* _Task details_: Extract from the listing each line in which the word "picture" appears.

* _Supplied information_:
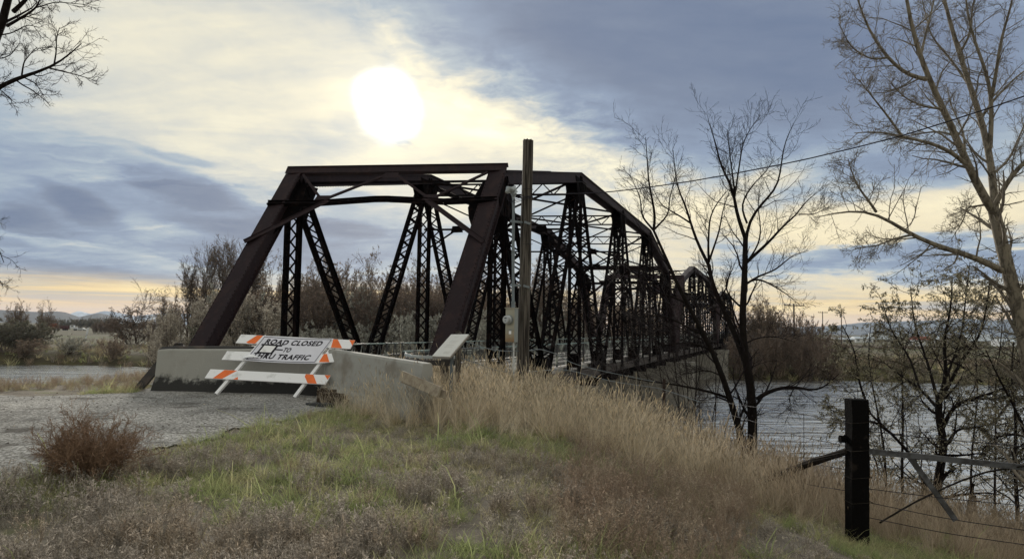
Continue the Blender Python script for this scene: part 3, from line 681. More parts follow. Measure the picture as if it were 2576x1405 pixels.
def wbeam(root, pts, mat, flip=False):
    prof = [(0, .15), (.035, .11), (.035, .06), (0, .02), (0, -.02), (.035, -.06), (.035, -.11), (0, -.15)]
    m = MB(); rings = []
    for i, p_ in enumerate(pts):
        p_ = Vector(p_); d = (Vector(pts[min(i + 1, len(pts) - 1)]) - Vector(pts[max(i - 1, 0)])).normalized(); s_ = Vector((d.y, -d.x, 0)).normalized()
        rings.append([p_ + s_ * a + Vector((0, 0, b_)) for a, b_ in prof] + [p_ + s_ * (a - .005) + Vector((0, 0, b_)) for a, b_ in prof[::-1]])
    n = 16; vs = [v for r_ in rings for v in r_]
    m.add(vs, [(i * n + j, i * n + (j + 1) % n, (i + 1) * n + (j + 1) % n, (i + 1) * n + j) for i in range(len(pts) - 1) for j in range(n)] + [tuple(range(n))[::-1], tuple((len(pts) - 1) * n + j for j in range(n))])
    return m.build('rail_beam', mat, root)
g = empty('guard_rail', (-8.2, 16.4, hz(-8.2, 16.4)), 0, label='dark guard rail running behind the blackened concrete barrier', cat='guard rail', group='guard rails at the bridge end')
def gl(x, y, zr): return Vector((x + 8.2, y - 16.4, EYE + zr - hz(-8.2, 16.4)))
wbeam(g, [gl(-7.22, 15.2, -.68), gl(-7.18, 15.32, -.62), gl(-7.05, 15.55, -.60), gl(-6.2, 16.1, -.60), gl(-4.6, 16.6, -.60)], M_guard)
m = MB(); m.beam(gl(-7.16, 15.45, -.66), gl(-7.62, 15.2, -1.38), .10, .15, (0, 1, 0)); m.build('sloping_end', M_guard, g)
for x, y in ((-7.0, 16.15), (-5.6, 16.6)):
    m = MB(); m.box(gl(x, y, -1.0), (.15, .2, .95)); m.build('post', M_guard, g)
m = MB(); m.tube([gl(-7.2, 16.1, -.48), gl(-7.2, 16.1, -.40)], [.13, .09], 10); m.build('post_cap', M_guard, g)
g = empty('guard_rail', (-1.6, 13.6, hz(-1.6, 13.6)), 0, label='short curved galvanised guard rail end beside the slanted white panel', cat='guard rail', group='guard rails at the bridge end')
o_ = Vector((1.6, -13.6, EYE - hz(-1.6, 13.6)))
m = MB(); pl = [Vector(v) + o_ for v in ((-1.98, 13.9, -.47), (-1.93, 13.6, -.49), (-1.78, 13.42, -.51), (-1.55, 13.34, -.52), (-1.25, 13.34, -.52), (-1.0, 13.5, -.52))]
for a, b_ in zip(pl, pl[1:]): m.beam(a, b_, .012, .055, (0, 1, 0)); m.beam(a - Vector((0, -.02, .10)), b_ - Vector((0, -.02, .10)), .012, .10, (0, 1, 0), mi=1)
m.build('rail_beam', [M_galv, M_guard], g)
m = MB(); m.box(Vector((-1.2, 13.55, -1.0)) + o_, (.14, .16, .95)); m.build('post', M_wood, g)

st = at(838, 1000, 13.25); st.z = hz(st.x, st.y)
M_stump = material('splintered_timber', (.15, .125, .10), .95, col2=(.05, .035, .025), fac=(.42, .55), fac_scale=14, bump=.01, bump_scale=40, spec=.1)
m = MB(); rr = random.Random(3)
for i in range(26):
    x = -.24 + .5 * rr.random(); y = -.09 + .18 * rr.random(); h = .30 * (1 - max(0, x) * 2.2) * (.72 + .4 * rr.random()); h = max(h, .07)
    m.beam((x, y, 0), (x + rr.uniform(-.01, .01), y + rr.uniform(-.01, .01), h), .06 + .04 * rr.random(), .05 + .04 * rr.random(), (1, .2, 0))
o = m.build('timber_stump', M_stump); o.location = st; o.rotation_euler = (0, 0, R(-18)); tag(o, 'rotten splintered timber stub standing in front of the pale barrier', 'timber')
rbp = at(803, 1004, 12.95); rbp.z = hz(rbp.x, rbp.y) + .015
M_rubber = material('black_rubber', (.022, .024, .025), .6, spec=.4)
m = MB(); A_ = [(math.cos(R(a)) * .26, math.sin(R(a)) * .15) for a in range(0, 360, 30)]; B_ = [(.10 * math.cos(R(a)), .07 * math.sin(R(a))) for a in range(0, 360, 30)]
vs = [(x, y, 0) for x, y in A_] + [(x * .92, y * .9, .05) for x, y in A_] + [(x, y, .055) for x, y in B_] + [(x, y, .0) for x, y in B_]
m.add(vs, [(r_ * 12 + i, r_ * 12 + (i + 1) % 12, (r_ + 1) * 12 + (i + 1) % 12, (r_ + 1) * 12 + i) for r_ in range(3) for i in range(12)])
o = m.build('rubber_base', M_rubber); o.location = rbp; o.rotation_euler = (0, 0, R(-8)); tag(o, 'black rubber barricade foot lying flat on the road edge by the timber stub', 'rubber base')
m = MB(); a, b_ = at(1009, 944, 11.9), at(1106, 986, 11.3); m.beam(a, b_, .04, .16, (0, 1, 0)); m.beam(a + Vector((.02, .05, -.06)), b_ + Vector((.1, .06, -.05)), .03, .12, (0, 1, 0))
c_ = (a + b_) / 2; o = MB(); o.v = [tuple(Vector(v) - c_) for v in m.v]; o.f = m.f; o.mi = m.mi
o = o.build('weathered_board', material('pale_bleached_wood', (.36, .31, .24), .9, col2=(.27, .22, .17), fac=(.45, .65), fac_scale=12, spec=.1)); o.location = c_; tag(o, 'pale bleached board leaning in the tall grass in front of the angled barrier', 'board')
# loose stones on the road edge and in the weeds
M_stone = material('pale_stone', (.30, .28, .25), .9, var=.3, var_scale=6, bump=.004, bump_scale=60)
def rock_mesh(seed):
    rr = np.random.default_rng(seed); m = MB(); n = 6
    for r_, z, q in ((.7, -.3, 1), (1, .05, 1), (.8, .4, 1), (.3, .6, 1)):
        for j in range(n): m.v.append((r_ * math.cos(j * 1.047 + r_) * rr.uniform(.8, 1.15), r_ * math.sin(j * 1.047 + r_) * rr.uniform(.6, .95), z * rr.uniform(.8, 1.1)))
    m.f = [(i * n + j, i * n + (j + 1) % n, (i + 1) * n + (j + 1) % n, (i + 1) * n + j) for i in range(3) for j in range(n)] + [tuple(3 * n + j for j in range(n))]; m.mi = [0] * len(m.f)
    return m.data('stone', M_stone)
rocks = [rock_mesh(i) for i in range(3)]
for i, (x, y, s_, lb) in enumerate(((1880 / 1.0, 1070, .035, None), (1246, 1054, .04, None), (788, 1000, .05, None), (878, 1058, .04, None), (1010, 1176, .05, None))):
    if i == 0: x, y = 1228, 1082
    q = at(x, y, 10); d = px_dir(x, y); tt = 2.
    while EYE + d.z * tt > hz(d.x * tt, d.y * tt) and tt < 60: tt += .03
    labs = ['small pale stone in short grass right of the picture centre below the tall grass', 'pale stone at the edge of the tall dry grass', 'small pale rock at the foot of the barrier joint by the stump', 'pale stone at the ragged road edge in front of the stump', 'pale stone among the dark weeds in the middle foreground']
    o = link('stone', rocks[i % 3]); o.location = (d.x * tt, d.y * tt, hz(d.x * tt, d.y * tt) + s_ * .2); o.scale = (s_, s_, s_ * .8); o.rotation_euler = (0, 0, i * 1.3)
    tag(o, labs[i], 'stone', 'loose pale stones on the verge')

# ------------------------------------------------------------------ information panel and wooden post
M_panel = material('sun_bleached_panel', (.62, .60, .55), .35, var=.06, var_scale=6, spec=.5)
M_paneledge = material('panel_frame', (.20, .18, .16), .6)
M_postmetal = material('grey_painted_post', (.12, .14, .155), .6, var=.2, var_scale=8)
M_faint = material('faded_print', (.50, .49, .46), .4)
pc = [at(1087, 894.8, 12.3), at(1130.6, 896.6, 12.0), at(1179, 840, 12.4), at(1135, 840.5, 12.7)]
cen = sum(pc, Vector()) / 4; bx, by = 12.2 * (1137 - 1288) / 1860, 12.2; gz = hz(bx, by)
pr = empty('information_panel', (bx, by, gz), 0, label='slanted blank looking white information panel on a grey post in the grass', cat='sign')
lc = [v - Vector((bx, by, gz)) for v in pc]; pn = (lc[1] - lc[0]).cross(lc[3] - lc[0]).normalized()
if pn.z < 0: pn = -pn
m = MB(); m.add(lc + [v - pn * .022 for v in lc], [(0, 1, 2, 3), (7, 6, 5, 4), (0, 4, 5, 1), (1, 5, 6, 2), (2, 6, 7, 3), (3, 7, 4, 0)]); m.build('panel', M_panel, pr)
m = MB(); e0 = [lc[0].lerp(lc[3], .0), lc[1].lerp(lc[2], .0)]
m.beam(lc[0] - pn * .03, lc[1] - pn * .03, .02, .03); m.beam(lc[1] - pn * .03, lc[2] - pn * .03, .02, .03); m.build('frame', M_paneledge, pr)
m = MB()
for f, a, b_ in ((.86, .35, .62), (.70, .28, .75), (.62, .30, .70), (.5, .25, .7), (.42, .25, .72), (.2, .5, .85), (.14, .5, .8)):
    p0, p1 = lc[0].lerp(lc[3], f), lc[1].lerp(lc[2], f); m.beam(p0.lerp(p1, a) + pn * .001, p0.lerp(p1, b_) + pn * .001, .008, .001, (0, 1, 0))
m.build('faded_print', M_faint, pr)
top = (lc[0] + lc[1] + lc[2] + lc[3]) / 4 - pn * .03
m = MB(); m.beam((0, 0, -.3), (top.x + .02, top.y, top.z - .02), .05, .05); m.build('post', M_postmetal, pr)
wp = Vector((13.3 * (1156 - 1288) / 1860, 13.3, 0)); wp.z = hz(wp.x, wp.y)
m = MB(); rr = random.Random(5); m.tube([(0, 0, -.3), (.0, 0, .5), (.005, 0, 1.0), (.0, 0, EYE - wp.z - .09), (0, 0, EYE - wp.z - .05)], [.062, .06, .058, .06, .045], 10)
o = m.build('wooden_post', M_pole, smooth=False); o.location = wp; tag(o, 'short grey wooden post standing right behind the slanted panel', 'post')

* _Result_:
Continue the Blender Python script for this scene: part 3, from line 681. More parts follow. Measure the picture as if it were 2576x1405 pixels.
    labs = ['small pale stone in short grass right of the picture centre below the tall grass', 'pale stone at the edge of the tall dry grass', 'small pale rock at the foot of the barrier joint by the stump', 'pale stone at the ragged road edge in front of the stump', 'pale stone among the dark weeds in the middle foreground']